§ Requirements
Produce an exact transcription of the listing below, omitting the pictures.

+===+

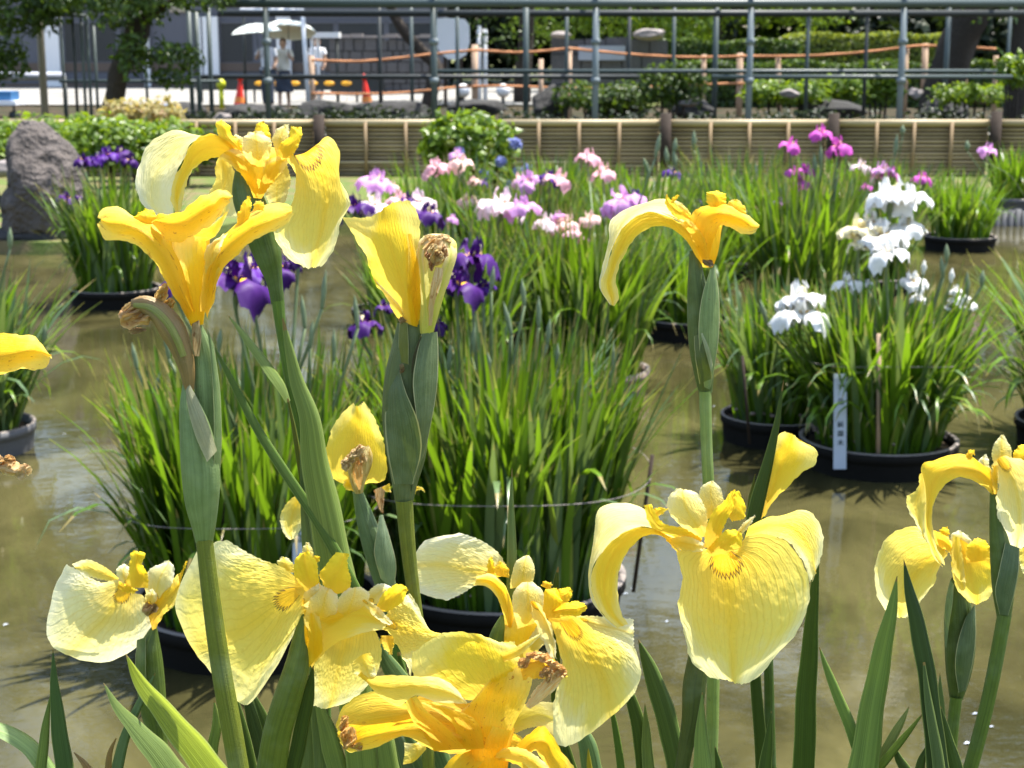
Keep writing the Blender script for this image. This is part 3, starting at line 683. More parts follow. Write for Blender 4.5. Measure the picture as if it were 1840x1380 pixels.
parasol(hd, (hd[0] - .05, hd[1], hd[2] + .62), .58, 'white parasol held over the person in the white shirt')
p_, hd = person(511, 180, 38.3, 1.56, 'person in a cream top and navy skirt under a pale green parasol', 'cloth_cream', 'skirt', 'hair_brown', stride=.2)
parasol(hd, (hd[0] + .0, hd[1] + .2, hd[2] + .70), .66, 'pale green-white parasol held over the person in the navy skirt')
person(572, 170, 44.5, 1.6, 'person in white beside the raised white board', 'cloth_white', 'trousers', 'hair_dark', False, .05)

# ---------------------------------------------------------------- planting behind the fence
def bush(px, py, Y, rx, rz, n, size, mat, label, name='bush', group=None, seed=0, ry=None, z=None, cat='bush', flat=False):
    c = at(px, py, Y); zc = c.z if z is None else z
    o = empty(name, (c.x, Y, .1), label, cat, group); ry = ry or rx * .8; rs = np.random.RandomState(seed)
    k = max(3, int(rx / rz * 2)); cs = [(c.x + rx * (i / (k - 1) * 2 - 1) * .72, Y + rs.uniform(-.3, .3) * ry, zc + rs.uniform(-.12, .1) * rz) for i in range(k)]
    cloud_obj('foliage', cs, [(rx * (1.35 / k + .18), ry * .7, rz * rs.uniform(.85, 1.05)) for _ in range(k)], n, size, M[mat], o, seed, shell=.35)
    mb = MB()
    for i in range(4): limb_tube(mb, [(c.x + rx * .2 * (i - 1.5), Y, .08), (c.x + rx * .3 * (i - 1.5), Y + .05, zc)], [.03, .015], 6)
    mb.build('stems', M['bark'], o, True); return o
# low dark planting just behind the fence (reads as one mass)
rs = np.random.RandomState(9)
cs = [(xat(px, 23.5), 23.2 + rs.uniform(-.9, 1.6), .28 + rs.uniform(0, .2)) for px in range(230, 2000, 30)]
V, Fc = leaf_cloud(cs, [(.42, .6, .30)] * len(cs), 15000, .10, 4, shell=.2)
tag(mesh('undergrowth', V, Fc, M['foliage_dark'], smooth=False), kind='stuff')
rocks = [(590, 205, .55, .28), (700, 205, .7, .26), (985, 190, .34, .36), (862, 196, .5, .16), (1110, 200, .5, .22), (1245, 195, .35, .2), (1490, 200, .6, .18), (1700, 200, .5, .2), (330, 205, .4, .2), (455, 205, .6, .2)]
rl_ = ['dark rock right of the second fence post', 'long dark rock under the right traffic cone', 'tall dark rock right of the globe lamps', 'flat dark rock under the globe lamps', 'dark rock in front of the stone wall', 'small dark rock below the rope stakes', 'low dark rock behind the magenta irises', 'dark rock near the big trunk at right', 'small dark rock right of the azalea bush', 'dark rock below the left traffic cone']
for k, (px, py, a, b) in enumerate(rocks): lump('dark_rock', px, py, 26.5, a, b, .4, 'rock_dark', rl_[k], group='dark rocks behind the fence', seed=20 + k)
for k, (px, py, a, b) in enumerate(((1645, 168, .12, .10), (1760, 178, .22, .08), (1235, 185, .16, .07), (400, 215, .13, .12), (1418, 168, .16, .08))):
    lump('pale_stone', px, py, 25 if px != 400 else 22.0, a, b, .15, 'granite', ['round pale stone beside the tallest trellis post', 'flat pale stone at the far right', 'slanted pale stone below the rope stakes', 'round tan stone showing behind the yellow iris', 'pale stone among leaves right of centre'][k], 'stone', seed=40 + k)
bush(1085, 172, 26.0, .75, .22, 1500, .11, 'foliage_mid', 'light green bush in front of the broad stone wall', seed=1)
bush(1210, 150, 25.0, .42, .34, 1200, .10, 'foliage_mid', 'spotted green shrub under the right end of the stone wall', seed=2)
bush(1410, 165, 26.5, .62, .18, 1300, .12, 'foliage_bright', 'sunlit green bush low between the trellis posts', seed=3)
bush(1500, 160, 27.5, .5, .22, 1200, .12, 'foliage_bright', 'second sunlit bush just left of the dark trellis post', seed=13)
bush(1580, 150, 28.5, .35, .4, 900, .12, 'foliage_bright', 'upright bright bush left of the tallest trellis post', seed=14)
bush(1745, 168, 25.0, .55, .16, 900, .10, 'foliage_bright', 'low sunlit bush at the foot of the big trunk', seed=15)
bush(1822, 120, 24, .20, .22, 240, .15, 'foliage_bright', 'small bright leafy shoot at the far right', seed=16)
# hedges with trimmed light tops
def hedge(a, b, top, Y, dep, mat, label, seed, n=7000):
    o = empty('hedge', (xat((a + b) / 2, Y), Y, .13), label, 'hedge'); rs = np.random.RandomState(seed)
    x0, x1 = xat(a, Y), xat(b, Y); zt = zat(top, Y); P = np.stack([rs.uniform(x0, x1, n), Y + dep * rs.rand(n), .1 + (zt - .1) * rs.rand(n)], 1)
    face = rs.rand(n); P[face < .45, 1] = Y + rs.uniform(0, .12, (face < .45).sum()); tp = face > .62; P[tp, 2] = zt - rs.uniform(0, .10, tp.sum()); P[:, 2] += .05 * np.sin(P[:, 0] * 3) * (P[:, 2] / zt)
    nr = np.where(tp[:, None], [[0, 0, 1.]], [[0, -1., .25]]) + rs.normal(size=(n, 3)) * .55; nr /= np.linalg.norm(nr, axis=1)[:, None]
    a_ = np.cross(nr, rs.normal(size=(n, 3))); a_ /= np.linalg.norm(a_, axis=1)[:, None]; b_ = np.cross(nr, a_); s = .13 * rs.uniform(.7, 1.3, n)[:, None]
    V = np.stack([P - a_ * s * .5, P + b_ * s * .28, P + a_ * s * .5, P - b_ * s * .28], 1).reshape(-1, 3); i = np.arange(n)[:, None] * 4
    mesh('foliage', V, (i + [0, 1, 2, 3]), M[mat], o, smooth=False, origin=worldloc(o))
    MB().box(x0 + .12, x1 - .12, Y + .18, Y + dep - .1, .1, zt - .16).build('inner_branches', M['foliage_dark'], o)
hedge(1175, 1440, 72, 45, 1.6, 'foliage_mid', 'trimmed dull green hedge right of the broad stone wall', 31)
hedge(1425, 1720, 60, 48, 2.2, 'foliage_lime', 'long flat-topped yellow-green hedge behind the rope', 32)
hedge(1190, 1900, 112, 39, 1.0, 'foliage_mid', 'low dark trimmed hedge below the orange rope', 33, 9000)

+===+

§ Answer in full
Keep writing the Blender script for this image. This is part 3, starting at line 683. More parts follow. Write for Blender 4.5. Measure the picture as if it were 1840x1380 pixels.
parasol(hd, (hd[0] - .05, hd[1], hd[2] + .62), .58, 'white parasol held over the person in the white shirt')
p_, hd = person(511, 180, 38.3, 1.56, 'person in a cream top and navy skirt under a pale green parasol', 'cloth_cream', 'skirt', 'hair_brown', stride=.2)
parasol(hd, (hd[0] + .0, hd[1] + .2, hd[2] + .70), .66, 'pale green-white parasol held over the person in the navy skirt')
person(572, 170, 44.5, 1.6, 'person in white beside the raised white board', 'cloth_white', 'trousers', 'hair_dark', False, .05)

# ---------------------------------------------------------------- planting behind the fence
def bush(px, py, Y, rx, rz, n, size, mat, label, name='bush', group=None, seed=0, ry=None, z=None, cat='bush', flat=False):
    c = at(px, py, Y); zc = c.z if z is None else z
    o = empty(name, (c.x, Y, .1), label, cat, group); ry = ry or rx * .8; rs = np.random.RandomState(seed)
    k = max(3, int(rx / rz * 2)); cs = [(c.x + rx * (i / (k - 1) * 2 - 1) * .72, Y + rs.uniform(-.3, .3) * ry, zc + rs.uniform(-.12, .1) * rz) for i in range(k)]
    cloud_obj('foliage', cs, [(rx * (1.35 / k + .18), ry * .7, rz * rs.uniform(.85, 1.05)) for _ in range(k)], n, size, M[mat], o, seed, shell=.35)
    mb = MB()
    for i in range(4): limb_tube(mb, [(c.x + rx * .2 * (i - 1.5), Y, .08), (c.x + rx * .3 * (i - 1.5), Y + .05, zc)], [.03, .015], 6)
    mb.build('stems', M['bark'], o, True); return o
# low dark planting just behind the fence (reads as one mass)
rs = np.random.RandomState(9)
cs = [(xat(px, 23.5), 23.2 + rs.uniform(-.9, 1.6), .28 + rs.uniform(0, .2)) for px in range(230, 2000, 30)]
V, Fc = leaf_cloud(cs, [(.42, .6, .30)] * len(cs), 15000, .10, 4, shell=.2)
tag(mesh('undergrowth', V, Fc, M['foliage_dark'], smooth=False), kind='stuff')
rocks = [(590, 205, .55, .28), (700, 205, .7, .26), (985, 190, .34, .36), (862, 196, .5, .16), (1110, 200, .5, .22), (1245, 195, .35, .2), (1490, 200, .6, .18), (1700, 200, .5, .2), (330, 205, .4, .2), (455, 205, .6, .2)]
rl_ = ['dark rock right of the second fence post', 'long dark rock under the right traffic cone', 'tall dark rock right of the globe lamps', 'flat dark rock under the globe lamps', 'dark rock in front of the stone wall', 'small dark rock below the rope stakes', 'low dark rock behind the magenta irises', 'dark rock near the big trunk at right', 'small dark rock right of the azalea bush', 'dark rock below the left traffic cone']
for k, (px, py, a, b) in enumerate(rocks): lump('dark_rock', px, py, 26.5, a, b, .4, 'rock_dark', rl_[k], group='dark rocks behind the fence', seed=20 + k)
for k, (px, py, a, b) in enumerate(((1645, 168, .12, .10), (1760, 178, .22, .08), (1235, 185, .16, .07), (400, 215, .13, .12), (1418, 168, .16, .08))):
    lump('pale_stone', px, py, 25 if px != 400 else 22.0, a, b, .15, 'granite', ['round pale stone beside the tallest trellis post', 'flat pale stone at the far right', 'slanted pale stone below the rope stakes', 'round tan stone showing behind the yellow iris', 'pale stone among leaves right of centre'][k], 'stone', seed=40 + k)
bush(1085, 172, 26.0, .75, .22, 1500, .11, 'foliage_mid', 'light green bush in front of the broad stone wall', seed=1)
bush(1210, 150, 25.0, .42, .34, 1200, .10, 'foliage_mid', 'spotted green shrub under the right end of the stone wall', seed=2)
bush(1410, 165, 26.5, .62, .18, 1300, .12, 'foliage_bright', 'sunlit green bush low between the trellis posts', seed=3)
bush(1500, 160, 27.5, .5, .22, 1200, .12, 'foliage_bright', 'second sunlit bush just left of the dark trellis post', seed=13)
bush(1580, 150, 28.5, .35, .4, 900, .12, 'foliage_bright', 'upright bright bush left of the tallest trellis post', seed=14)
bush(1745, 168, 25.0, .55, .16, 900, .10, 'foliage_bright', 'low sunlit bush at the foot of the big trunk', seed=15)
bush(1822, 120, 24, .20, .22, 240, .15, 'foliage_bright', 'small bright leafy shoot at the far right', seed=16)
# hedges with trimmed light tops
def hedge(a, b, top, Y, dep, mat, label, seed, n=7000):
    o = empty('hedge', (xat((a + b) / 2, Y), Y, .13), label, 'hedge'); rs = np.random.RandomState(seed)
    x0, x1 = xat(a, Y), xat(b, Y); zt = zat(top, Y); P = np.stack([rs.uniform(x0, x1, n), Y + dep * rs.rand(n), .1 + (zt - .1) * rs.rand(n)], 1)
    face = rs.rand(n); P[face < .45, 1] = Y + rs.uniform(0, .12, (face < .45).sum()); tp = face > .62; P[tp, 2] = zt - rs.uniform(0, .10, tp.sum()); P[:, 2] += .05 * np.sin(P[:, 0] * 3) * (P[:, 2] / zt)
    nr = np.where(tp[:, None], [[0, 0, 1.]], [[0, -1., .25]]) + rs.normal(size=(n, 3)) * .55; nr /= np.linalg.norm(nr, axis=1)[:, None]
    a_ = np.cross(nr, rs.normal(size=(n, 3))); a_ /= np.linalg.norm(a_, axis=1)[:, None]; b_ = np.cross(nr, a_); s = .13 * rs.uniform(.7, 1.3, n)[:, None]
    V = np.stack([P - a_ * s * .5, P + b_ * s * .28, P + a_ * s * .5, P - b_ * s * .28], 1).reshape(-1, 3); i = np.arange(n)[:, None] * 4
    mesh('foliage', V, (i + [0, 1, 2, 3]), M[mat], o, smooth=False, origin=worldloc(o))
    MB().box(x0 + .12, x1 - .12, Y + .18, Y + dep - .1, .1, zt - .16).build('inner_branches', M['foliage_dark'], o)
hedge(1175, 1440, 72, 45, 1.6, 'foliage_mid', 'trimmed dull green hedge right of the broad stone wall', 31)
hedge(1425, 1720, 60, 48, 2.2, 'foliage_lime', 'long flat-topped yellow-green hedge behind the rope', 32)
hedge(1190, 1900, 112, 39, 1.0, 'foliage_mid', 'low dark trimmed hedge below the orange rope', 33, 9000)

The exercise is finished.